Musicians such as Nina Simone and James Brown released singles that delved into race during these movements, which can easily be compared to this year’s albums by D’Angelo, Kendrick Lamar, and J. Cole. Additionally, the unwavering criticism of the ways in which the fashion system continues to exclude and discriminate against people of color was as much a conversation during the careers of Donyale Luna, Naomi Sims, and Beverly Johnson as it is now with Chanel Iman, Jourdan Dunn, and Joan Smalls. The current cultural shifts in the country are once again begging for space in the mainstream.

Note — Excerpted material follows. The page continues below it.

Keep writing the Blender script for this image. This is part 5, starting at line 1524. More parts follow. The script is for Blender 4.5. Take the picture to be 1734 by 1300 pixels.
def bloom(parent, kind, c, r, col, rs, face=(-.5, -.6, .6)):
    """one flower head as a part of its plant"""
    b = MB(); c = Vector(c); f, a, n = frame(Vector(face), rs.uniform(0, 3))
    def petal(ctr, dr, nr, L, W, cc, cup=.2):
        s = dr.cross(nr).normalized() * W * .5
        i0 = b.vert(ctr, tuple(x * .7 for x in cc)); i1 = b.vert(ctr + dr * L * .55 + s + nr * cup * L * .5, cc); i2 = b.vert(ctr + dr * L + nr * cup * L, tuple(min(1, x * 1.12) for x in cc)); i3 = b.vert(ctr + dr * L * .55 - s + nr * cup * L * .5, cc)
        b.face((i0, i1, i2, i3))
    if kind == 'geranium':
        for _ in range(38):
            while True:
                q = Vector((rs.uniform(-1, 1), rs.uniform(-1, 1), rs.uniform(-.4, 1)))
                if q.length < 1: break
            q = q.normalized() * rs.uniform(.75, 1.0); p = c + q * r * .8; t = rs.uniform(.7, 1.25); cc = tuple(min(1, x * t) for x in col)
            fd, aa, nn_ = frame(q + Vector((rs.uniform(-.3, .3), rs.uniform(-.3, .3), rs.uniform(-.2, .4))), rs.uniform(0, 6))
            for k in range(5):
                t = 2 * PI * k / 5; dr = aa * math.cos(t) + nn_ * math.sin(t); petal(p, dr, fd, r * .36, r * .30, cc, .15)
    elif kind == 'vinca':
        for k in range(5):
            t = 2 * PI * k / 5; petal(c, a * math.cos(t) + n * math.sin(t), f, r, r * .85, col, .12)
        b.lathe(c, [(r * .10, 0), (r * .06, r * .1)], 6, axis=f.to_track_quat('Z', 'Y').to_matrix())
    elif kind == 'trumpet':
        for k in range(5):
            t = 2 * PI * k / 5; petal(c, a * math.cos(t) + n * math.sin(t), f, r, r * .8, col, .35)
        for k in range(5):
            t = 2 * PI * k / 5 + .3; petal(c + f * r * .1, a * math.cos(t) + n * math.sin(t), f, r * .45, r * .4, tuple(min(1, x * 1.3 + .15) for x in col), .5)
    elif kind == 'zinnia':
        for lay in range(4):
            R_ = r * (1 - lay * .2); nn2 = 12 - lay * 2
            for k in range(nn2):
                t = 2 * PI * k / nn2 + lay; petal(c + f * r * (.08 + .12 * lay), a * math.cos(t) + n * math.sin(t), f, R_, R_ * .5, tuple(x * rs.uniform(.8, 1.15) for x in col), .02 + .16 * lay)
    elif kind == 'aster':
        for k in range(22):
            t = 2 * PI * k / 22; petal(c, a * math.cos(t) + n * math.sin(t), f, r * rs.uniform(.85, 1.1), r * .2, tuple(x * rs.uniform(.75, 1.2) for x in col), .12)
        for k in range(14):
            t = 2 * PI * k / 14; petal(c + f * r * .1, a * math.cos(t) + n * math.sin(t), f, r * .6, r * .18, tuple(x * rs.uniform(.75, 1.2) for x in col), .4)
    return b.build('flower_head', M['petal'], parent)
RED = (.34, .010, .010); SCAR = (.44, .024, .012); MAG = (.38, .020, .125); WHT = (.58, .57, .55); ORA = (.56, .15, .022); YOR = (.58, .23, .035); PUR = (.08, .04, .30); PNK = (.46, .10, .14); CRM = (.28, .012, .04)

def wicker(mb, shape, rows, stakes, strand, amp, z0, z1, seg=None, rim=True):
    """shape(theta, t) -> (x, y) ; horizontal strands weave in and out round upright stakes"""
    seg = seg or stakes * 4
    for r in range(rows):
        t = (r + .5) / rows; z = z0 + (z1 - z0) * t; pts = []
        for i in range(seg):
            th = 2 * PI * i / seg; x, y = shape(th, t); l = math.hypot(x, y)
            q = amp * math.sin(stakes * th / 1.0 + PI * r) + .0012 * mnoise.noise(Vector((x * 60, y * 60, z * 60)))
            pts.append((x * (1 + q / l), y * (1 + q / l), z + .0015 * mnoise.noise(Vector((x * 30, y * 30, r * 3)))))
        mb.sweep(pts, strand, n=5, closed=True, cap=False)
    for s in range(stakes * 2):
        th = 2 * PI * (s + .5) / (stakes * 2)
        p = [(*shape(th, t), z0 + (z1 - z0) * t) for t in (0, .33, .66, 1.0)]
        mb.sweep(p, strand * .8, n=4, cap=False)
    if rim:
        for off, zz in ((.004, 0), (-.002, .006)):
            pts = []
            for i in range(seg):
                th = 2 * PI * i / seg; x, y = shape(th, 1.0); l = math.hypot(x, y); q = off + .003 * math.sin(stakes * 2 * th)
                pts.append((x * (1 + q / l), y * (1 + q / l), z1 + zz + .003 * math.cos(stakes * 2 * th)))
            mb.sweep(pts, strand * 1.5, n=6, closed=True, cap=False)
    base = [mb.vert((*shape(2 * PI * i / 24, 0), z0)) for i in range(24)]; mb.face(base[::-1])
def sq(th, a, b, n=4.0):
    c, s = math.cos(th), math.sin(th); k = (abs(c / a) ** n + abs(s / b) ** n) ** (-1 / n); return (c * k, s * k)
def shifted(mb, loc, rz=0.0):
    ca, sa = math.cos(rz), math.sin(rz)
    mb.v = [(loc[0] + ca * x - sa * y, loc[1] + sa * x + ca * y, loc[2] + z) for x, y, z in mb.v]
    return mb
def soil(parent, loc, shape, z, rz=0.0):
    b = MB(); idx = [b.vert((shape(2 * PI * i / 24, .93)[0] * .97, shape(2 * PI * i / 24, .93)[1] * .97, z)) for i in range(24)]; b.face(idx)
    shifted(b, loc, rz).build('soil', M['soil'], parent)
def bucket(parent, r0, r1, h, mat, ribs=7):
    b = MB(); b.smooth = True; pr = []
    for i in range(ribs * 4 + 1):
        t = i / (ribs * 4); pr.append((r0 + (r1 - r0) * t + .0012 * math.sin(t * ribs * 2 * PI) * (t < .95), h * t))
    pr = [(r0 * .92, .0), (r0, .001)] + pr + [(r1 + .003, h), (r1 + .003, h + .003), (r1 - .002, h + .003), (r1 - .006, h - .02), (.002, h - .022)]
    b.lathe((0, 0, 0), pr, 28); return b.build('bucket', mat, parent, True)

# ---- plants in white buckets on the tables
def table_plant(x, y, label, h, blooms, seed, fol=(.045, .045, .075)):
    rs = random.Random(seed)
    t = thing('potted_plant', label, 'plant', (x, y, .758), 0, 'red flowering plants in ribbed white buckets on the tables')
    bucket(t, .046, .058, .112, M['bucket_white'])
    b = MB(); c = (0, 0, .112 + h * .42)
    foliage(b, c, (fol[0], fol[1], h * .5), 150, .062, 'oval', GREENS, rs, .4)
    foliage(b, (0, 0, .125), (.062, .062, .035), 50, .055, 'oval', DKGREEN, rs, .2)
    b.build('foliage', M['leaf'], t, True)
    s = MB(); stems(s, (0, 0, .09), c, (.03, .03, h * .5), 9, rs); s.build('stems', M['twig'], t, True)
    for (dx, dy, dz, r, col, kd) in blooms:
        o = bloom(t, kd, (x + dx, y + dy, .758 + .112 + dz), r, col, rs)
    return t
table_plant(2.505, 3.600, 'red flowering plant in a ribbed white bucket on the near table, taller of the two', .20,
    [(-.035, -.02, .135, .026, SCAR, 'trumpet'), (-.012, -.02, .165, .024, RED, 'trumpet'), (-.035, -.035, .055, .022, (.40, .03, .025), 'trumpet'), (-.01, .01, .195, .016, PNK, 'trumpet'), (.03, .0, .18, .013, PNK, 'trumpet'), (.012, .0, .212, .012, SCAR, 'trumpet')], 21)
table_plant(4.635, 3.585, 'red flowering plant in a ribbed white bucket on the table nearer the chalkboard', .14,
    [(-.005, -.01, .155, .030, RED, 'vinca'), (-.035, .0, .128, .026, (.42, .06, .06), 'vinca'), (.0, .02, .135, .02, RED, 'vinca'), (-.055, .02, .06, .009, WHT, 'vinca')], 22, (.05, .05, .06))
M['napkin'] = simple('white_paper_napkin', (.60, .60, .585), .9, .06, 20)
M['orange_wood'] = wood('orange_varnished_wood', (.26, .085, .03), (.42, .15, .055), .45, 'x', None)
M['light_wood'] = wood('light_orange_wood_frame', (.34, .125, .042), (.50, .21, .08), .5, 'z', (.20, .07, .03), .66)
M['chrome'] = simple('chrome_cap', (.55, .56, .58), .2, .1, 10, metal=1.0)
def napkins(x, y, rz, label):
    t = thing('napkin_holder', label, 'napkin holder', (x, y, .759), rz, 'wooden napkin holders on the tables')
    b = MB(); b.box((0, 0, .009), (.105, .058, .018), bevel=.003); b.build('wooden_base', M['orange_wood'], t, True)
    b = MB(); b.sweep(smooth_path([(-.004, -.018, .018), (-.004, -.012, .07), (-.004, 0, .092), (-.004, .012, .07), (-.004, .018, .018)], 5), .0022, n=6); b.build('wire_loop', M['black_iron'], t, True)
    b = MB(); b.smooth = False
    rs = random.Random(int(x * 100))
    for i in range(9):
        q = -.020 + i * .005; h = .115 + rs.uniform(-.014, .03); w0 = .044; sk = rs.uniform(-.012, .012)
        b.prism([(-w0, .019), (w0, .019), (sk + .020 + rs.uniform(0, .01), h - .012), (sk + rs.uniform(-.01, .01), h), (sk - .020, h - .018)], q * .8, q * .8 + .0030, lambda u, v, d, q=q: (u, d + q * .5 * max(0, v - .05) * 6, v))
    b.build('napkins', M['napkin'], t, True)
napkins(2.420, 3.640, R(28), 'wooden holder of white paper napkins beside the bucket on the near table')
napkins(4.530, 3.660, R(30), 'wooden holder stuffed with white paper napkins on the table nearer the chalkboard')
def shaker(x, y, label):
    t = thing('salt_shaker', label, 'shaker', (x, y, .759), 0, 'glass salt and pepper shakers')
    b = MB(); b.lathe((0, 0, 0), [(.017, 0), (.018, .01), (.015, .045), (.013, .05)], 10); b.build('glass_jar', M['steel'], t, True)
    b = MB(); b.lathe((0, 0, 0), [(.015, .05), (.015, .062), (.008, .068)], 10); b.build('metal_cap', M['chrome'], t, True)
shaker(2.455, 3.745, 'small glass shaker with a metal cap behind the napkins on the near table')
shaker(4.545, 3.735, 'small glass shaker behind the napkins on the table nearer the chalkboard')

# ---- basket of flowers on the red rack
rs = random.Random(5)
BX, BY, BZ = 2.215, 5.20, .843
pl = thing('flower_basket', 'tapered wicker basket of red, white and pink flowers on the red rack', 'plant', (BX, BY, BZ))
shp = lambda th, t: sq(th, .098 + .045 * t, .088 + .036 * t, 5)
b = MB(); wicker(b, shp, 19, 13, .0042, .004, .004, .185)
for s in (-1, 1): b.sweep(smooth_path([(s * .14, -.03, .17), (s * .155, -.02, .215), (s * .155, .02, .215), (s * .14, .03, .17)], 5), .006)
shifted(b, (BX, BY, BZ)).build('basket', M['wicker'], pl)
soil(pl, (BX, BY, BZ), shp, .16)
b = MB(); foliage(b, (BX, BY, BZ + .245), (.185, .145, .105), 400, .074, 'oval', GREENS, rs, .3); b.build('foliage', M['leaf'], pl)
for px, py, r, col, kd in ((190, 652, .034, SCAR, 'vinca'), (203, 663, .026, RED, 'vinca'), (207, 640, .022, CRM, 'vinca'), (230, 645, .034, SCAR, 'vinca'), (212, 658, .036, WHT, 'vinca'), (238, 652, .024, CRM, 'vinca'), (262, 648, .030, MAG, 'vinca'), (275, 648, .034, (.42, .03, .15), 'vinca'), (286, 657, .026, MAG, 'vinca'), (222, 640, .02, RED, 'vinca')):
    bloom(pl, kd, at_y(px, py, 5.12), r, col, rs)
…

One can’t help but to see how the past is very much a part of the present. Although we’ve made substantial strides in pushing for equal rights and the acceptance of beauty of varying colors, the recent Teen Vogue cover forces us to question whether this is simply a moment in time or truly a proactive solution to combat an issue that has consistently and historically plagued us. From editors and models being vocal about the race prejudice that they have faced in fashion to unacceptably low numbers of POC representation on Fashion Week runways and the covers of magazines, the fashion industry is still finding it difficult to achieve equal racial representation.

One driving force behind this issue might be the problematic power relations that allow for the construction and acceptance of blackness. Historically, black women’s bodies have been fashioned into the “Other” at the hands of mainstream culture, placing them into subordinate categories that have worked to reify their oppression. There is something to be said when their bodies are recognized as ideal. There is something validating in seeing people who look like you, and who reflect your experiences, in the mainstream.

Jones, Montero, and Hammam are magnifications of black and brown beauty, and a reminder of the necessity to further push for diversity so it becomes ordinary instead of newsworthy. The cover of Teen Vogue’s August issue is indeed something to celebrate. If anything, it is validation. It is a moment that we can seize. It is a moment to say that we are, indeed, here.

But it is also a moment in which we should hold the industry accountable in the same ways that we do other systems, because it too participates in the reification of ideologies and norms. To laud Teen Vogue for this feat means that collectively we recognize that seeing black women on the covers of magazines isn’t the norm. It means that other publications might follow in suit. But one can’t help but to be pessimistic and wonder if the moment will be turned into a trend instead of a necessary responsibility that should be enforced upon every power player within this influential industry.

My questions now are these: How can we strive for consistency? How can we make it our goal to see that these three beautiful women and models are represented far beyond this cover? How can we dismantle the actions of an industry — a system — that is as active and guilty of imposing oppression and perpetuating stereotypes as countless other systems that have historically done the same?

If the fashion industry is as powerful as we make it out to be, it is time for us to no longer accept one cover of a black girl a year (or none); it is time for us to transform the thinking at the top.